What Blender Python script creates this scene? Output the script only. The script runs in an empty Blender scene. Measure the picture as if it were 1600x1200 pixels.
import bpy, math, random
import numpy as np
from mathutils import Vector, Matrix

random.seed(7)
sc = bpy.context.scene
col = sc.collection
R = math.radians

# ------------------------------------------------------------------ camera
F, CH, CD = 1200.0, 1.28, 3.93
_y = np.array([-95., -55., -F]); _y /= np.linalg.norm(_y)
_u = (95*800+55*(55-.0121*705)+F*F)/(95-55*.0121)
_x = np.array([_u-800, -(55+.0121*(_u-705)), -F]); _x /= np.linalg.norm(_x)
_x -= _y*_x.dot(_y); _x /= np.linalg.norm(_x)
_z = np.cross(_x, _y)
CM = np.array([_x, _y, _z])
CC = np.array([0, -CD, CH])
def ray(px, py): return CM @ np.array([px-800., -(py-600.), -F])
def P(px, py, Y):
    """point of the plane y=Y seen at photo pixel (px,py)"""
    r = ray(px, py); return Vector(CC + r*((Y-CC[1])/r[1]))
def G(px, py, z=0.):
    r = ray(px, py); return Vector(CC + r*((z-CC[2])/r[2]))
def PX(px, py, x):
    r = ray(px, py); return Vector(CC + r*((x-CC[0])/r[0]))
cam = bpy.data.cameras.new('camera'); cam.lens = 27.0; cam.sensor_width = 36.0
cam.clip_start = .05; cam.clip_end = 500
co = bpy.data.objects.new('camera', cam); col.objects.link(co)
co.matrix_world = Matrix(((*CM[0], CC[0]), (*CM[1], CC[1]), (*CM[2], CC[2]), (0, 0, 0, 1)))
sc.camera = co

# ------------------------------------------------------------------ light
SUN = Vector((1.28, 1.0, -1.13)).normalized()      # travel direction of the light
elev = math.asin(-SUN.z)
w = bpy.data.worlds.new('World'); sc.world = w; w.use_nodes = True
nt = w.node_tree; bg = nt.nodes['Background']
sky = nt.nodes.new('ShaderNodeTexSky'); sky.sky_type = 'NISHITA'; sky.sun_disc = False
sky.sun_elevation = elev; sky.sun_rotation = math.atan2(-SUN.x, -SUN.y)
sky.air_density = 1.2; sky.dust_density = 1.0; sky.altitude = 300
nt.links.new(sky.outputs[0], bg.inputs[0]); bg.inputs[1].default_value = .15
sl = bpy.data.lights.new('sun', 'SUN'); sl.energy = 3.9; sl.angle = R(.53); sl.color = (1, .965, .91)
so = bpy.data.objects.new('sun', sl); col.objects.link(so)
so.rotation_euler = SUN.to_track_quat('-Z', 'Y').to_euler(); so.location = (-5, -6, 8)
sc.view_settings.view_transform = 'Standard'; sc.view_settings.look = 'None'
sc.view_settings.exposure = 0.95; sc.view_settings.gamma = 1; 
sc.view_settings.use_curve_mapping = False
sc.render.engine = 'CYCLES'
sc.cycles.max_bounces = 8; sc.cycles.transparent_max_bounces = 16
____
Problem description :: In the listing above, please print only the lines from the first one to the line where "from mathutils import Vector, Matrix" appears, exactly as written, both of those lines included.

Result for this task ::
What Blender Python script creates this scene? Output the script only. The script runs in an empty Blender scene. Measure the picture as if it were 1600x1200 pixels.
import bpy, math, random
import numpy as np
from mathutils import Vector, Matrix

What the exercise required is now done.